The satellite receiver was already recording a soap opera so I decided to watch this imaginary reality show that is based on extreme human reactions and bad acting. I started having a tears-of-pain reaction a half hour later. Then, mercifully, the show ended. Now I know why these shows are so addictive. They literally make you believe in a make-believe world full of people wearing tons of makeup. I thought that perhaps that this is the source of the fabled crocodile tears.

A three-minute episode called an infomercial came up next and I decided to watch it, since it was about poor people who were starving to death in countries that don’t have the same rich environment that we do. A tinge of anger tears welled up until I remembered that this was a money drive to pay people to pay other people to do the dirty work of what their industry was all about – pulling at your heart strings as a way to pull out your purse or wallet, using a poor child in their marketing drive.
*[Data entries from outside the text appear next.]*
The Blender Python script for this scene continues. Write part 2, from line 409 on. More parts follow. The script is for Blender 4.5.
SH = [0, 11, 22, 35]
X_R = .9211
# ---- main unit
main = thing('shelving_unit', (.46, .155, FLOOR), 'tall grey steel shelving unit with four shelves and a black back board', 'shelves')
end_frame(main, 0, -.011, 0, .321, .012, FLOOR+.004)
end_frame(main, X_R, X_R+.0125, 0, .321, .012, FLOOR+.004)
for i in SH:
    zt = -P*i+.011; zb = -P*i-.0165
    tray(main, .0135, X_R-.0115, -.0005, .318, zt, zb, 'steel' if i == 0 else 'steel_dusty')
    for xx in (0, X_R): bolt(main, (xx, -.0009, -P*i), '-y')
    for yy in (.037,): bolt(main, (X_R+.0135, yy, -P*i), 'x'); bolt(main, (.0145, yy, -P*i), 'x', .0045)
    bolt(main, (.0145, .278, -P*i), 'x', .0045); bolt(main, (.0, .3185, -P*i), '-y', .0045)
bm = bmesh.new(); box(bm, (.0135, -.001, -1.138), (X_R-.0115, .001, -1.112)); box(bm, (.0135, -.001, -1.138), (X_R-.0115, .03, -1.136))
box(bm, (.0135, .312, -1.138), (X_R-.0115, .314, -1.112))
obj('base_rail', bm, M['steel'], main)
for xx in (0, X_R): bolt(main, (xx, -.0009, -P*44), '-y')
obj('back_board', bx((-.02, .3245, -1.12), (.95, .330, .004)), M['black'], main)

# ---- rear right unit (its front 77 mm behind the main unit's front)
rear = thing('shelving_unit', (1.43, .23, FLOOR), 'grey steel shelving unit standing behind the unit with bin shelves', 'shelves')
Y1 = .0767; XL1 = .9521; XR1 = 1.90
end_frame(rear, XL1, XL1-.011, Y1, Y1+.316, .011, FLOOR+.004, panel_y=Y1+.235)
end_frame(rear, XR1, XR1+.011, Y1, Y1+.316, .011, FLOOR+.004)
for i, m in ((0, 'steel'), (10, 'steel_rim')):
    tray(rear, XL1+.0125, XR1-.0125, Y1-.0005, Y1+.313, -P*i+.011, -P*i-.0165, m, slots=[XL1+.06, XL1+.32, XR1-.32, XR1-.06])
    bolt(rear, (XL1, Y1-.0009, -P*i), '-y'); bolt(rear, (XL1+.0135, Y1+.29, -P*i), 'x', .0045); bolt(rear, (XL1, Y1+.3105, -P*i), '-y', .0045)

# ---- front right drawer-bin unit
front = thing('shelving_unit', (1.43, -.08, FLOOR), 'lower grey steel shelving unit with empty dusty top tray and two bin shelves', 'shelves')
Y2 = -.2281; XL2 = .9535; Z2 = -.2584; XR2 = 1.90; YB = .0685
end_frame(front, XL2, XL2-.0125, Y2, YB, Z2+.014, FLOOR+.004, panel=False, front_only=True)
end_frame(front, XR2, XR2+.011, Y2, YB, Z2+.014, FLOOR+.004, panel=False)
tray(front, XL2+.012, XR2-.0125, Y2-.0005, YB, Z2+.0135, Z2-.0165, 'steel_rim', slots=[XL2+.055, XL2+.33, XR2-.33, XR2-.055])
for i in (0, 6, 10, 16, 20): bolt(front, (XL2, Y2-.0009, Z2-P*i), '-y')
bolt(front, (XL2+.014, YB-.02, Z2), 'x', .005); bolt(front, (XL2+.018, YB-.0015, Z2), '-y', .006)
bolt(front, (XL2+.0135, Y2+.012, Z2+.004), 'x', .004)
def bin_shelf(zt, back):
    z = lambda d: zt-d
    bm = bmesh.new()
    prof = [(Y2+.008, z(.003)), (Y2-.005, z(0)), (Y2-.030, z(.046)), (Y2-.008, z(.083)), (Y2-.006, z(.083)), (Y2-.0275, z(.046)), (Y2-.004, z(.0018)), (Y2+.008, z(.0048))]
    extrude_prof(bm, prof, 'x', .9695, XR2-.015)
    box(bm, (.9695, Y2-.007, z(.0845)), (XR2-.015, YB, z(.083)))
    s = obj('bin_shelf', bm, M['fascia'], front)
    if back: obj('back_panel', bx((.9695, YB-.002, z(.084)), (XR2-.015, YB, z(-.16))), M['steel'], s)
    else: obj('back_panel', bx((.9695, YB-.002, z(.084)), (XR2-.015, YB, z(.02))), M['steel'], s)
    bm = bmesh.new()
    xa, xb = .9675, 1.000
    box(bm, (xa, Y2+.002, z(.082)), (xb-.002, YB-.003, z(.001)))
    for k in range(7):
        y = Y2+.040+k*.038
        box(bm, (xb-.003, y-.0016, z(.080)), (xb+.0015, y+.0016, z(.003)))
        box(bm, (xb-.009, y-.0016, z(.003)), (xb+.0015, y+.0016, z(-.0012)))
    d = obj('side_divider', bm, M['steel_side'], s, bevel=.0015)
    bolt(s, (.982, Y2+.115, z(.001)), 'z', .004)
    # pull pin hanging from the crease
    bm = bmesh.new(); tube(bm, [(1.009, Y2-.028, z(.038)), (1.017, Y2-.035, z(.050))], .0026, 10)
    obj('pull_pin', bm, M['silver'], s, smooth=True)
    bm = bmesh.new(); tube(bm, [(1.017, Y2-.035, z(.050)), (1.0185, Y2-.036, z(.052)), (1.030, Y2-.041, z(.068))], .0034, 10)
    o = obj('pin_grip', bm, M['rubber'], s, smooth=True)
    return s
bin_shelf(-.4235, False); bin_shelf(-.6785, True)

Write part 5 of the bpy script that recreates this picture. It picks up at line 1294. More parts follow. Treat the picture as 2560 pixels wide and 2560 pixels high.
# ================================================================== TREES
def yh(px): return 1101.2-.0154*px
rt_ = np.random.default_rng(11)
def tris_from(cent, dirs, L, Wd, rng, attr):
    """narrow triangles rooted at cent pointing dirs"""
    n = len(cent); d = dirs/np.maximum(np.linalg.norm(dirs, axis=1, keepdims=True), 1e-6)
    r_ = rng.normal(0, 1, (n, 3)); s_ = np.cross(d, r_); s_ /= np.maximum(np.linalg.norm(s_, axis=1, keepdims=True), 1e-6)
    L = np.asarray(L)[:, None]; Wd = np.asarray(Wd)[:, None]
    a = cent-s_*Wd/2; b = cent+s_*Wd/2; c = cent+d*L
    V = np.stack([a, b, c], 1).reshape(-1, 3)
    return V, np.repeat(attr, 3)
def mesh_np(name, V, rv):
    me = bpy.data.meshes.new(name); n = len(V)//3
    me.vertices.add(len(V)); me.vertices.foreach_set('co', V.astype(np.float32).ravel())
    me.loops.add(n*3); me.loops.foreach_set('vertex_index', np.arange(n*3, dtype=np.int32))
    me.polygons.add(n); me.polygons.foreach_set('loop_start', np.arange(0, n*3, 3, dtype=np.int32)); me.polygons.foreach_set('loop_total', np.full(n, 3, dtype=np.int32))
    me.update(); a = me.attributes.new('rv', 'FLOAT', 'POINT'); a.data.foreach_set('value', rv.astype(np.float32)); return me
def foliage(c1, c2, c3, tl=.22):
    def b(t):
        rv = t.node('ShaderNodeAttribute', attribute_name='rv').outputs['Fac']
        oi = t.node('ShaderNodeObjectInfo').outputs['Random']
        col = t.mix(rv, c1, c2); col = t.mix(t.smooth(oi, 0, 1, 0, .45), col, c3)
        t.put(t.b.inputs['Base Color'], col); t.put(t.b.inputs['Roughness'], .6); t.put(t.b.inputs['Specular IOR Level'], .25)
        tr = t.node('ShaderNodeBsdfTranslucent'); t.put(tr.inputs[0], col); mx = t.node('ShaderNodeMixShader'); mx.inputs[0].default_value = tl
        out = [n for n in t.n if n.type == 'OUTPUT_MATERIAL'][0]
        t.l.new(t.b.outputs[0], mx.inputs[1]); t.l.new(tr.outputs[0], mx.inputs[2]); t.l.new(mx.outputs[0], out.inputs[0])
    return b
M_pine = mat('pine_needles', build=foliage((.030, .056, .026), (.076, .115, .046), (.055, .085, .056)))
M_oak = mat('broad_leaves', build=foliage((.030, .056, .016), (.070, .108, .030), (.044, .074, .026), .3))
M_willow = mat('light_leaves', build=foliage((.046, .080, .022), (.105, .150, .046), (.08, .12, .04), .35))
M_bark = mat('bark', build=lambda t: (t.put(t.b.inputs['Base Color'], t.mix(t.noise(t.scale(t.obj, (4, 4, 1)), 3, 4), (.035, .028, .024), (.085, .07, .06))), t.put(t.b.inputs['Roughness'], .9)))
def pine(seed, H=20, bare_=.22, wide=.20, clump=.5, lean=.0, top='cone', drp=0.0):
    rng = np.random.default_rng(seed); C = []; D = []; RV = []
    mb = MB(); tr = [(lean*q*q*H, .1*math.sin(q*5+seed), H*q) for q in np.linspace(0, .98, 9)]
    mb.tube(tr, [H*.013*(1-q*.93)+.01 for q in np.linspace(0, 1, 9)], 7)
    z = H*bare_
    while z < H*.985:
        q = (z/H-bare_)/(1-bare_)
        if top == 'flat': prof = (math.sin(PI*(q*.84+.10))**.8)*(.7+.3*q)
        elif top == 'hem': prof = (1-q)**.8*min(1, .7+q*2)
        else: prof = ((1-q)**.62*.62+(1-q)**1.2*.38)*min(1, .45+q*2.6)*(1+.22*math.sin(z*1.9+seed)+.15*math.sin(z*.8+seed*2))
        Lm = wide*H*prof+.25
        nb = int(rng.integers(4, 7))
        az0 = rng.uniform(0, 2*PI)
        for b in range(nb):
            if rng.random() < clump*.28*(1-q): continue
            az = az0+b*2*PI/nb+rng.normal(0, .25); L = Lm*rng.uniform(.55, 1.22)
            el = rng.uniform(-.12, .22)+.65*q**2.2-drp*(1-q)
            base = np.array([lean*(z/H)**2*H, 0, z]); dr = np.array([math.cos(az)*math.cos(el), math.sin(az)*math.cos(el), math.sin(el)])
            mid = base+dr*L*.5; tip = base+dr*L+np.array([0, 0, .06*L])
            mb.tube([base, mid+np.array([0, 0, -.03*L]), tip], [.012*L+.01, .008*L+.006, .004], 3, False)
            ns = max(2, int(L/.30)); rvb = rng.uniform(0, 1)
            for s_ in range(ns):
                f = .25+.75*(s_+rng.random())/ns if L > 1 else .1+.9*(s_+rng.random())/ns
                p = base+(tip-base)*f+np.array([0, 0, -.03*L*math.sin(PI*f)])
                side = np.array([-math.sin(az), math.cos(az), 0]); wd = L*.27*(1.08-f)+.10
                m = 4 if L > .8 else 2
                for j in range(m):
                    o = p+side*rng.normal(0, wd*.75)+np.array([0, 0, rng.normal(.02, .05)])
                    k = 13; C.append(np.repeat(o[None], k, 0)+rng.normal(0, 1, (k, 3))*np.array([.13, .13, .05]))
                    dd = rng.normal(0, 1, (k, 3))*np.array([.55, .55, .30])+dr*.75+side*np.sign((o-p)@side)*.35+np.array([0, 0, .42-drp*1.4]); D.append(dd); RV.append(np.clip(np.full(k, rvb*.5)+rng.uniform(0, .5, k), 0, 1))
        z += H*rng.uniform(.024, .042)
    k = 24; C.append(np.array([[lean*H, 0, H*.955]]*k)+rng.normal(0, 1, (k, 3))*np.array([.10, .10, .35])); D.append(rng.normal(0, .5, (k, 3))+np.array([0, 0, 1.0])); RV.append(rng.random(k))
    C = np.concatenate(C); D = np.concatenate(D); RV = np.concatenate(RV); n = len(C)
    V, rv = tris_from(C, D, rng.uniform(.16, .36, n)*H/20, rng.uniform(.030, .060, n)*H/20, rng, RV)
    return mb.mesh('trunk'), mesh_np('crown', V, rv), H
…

Frustrated, I changed channels and settled on something familiar to me – science. It was about life aboard the International Space Station and starred Canadian astronaut Chris Hadfield. He reminded me of Homer Simpson’s next-door neighbour Ned Flanders. You know, the guy with a fistful of diddly doos and dads.

Interested, I decided to take a break from my insane research project and watch the show. By the time Hadfield was halfway through his famous performance of the David Bowie song “Major Tom,” some tears had trickled down my rosy, unshaven cheeks. What? What’s this? Space tears? Well, I guess those are the best kind of tears.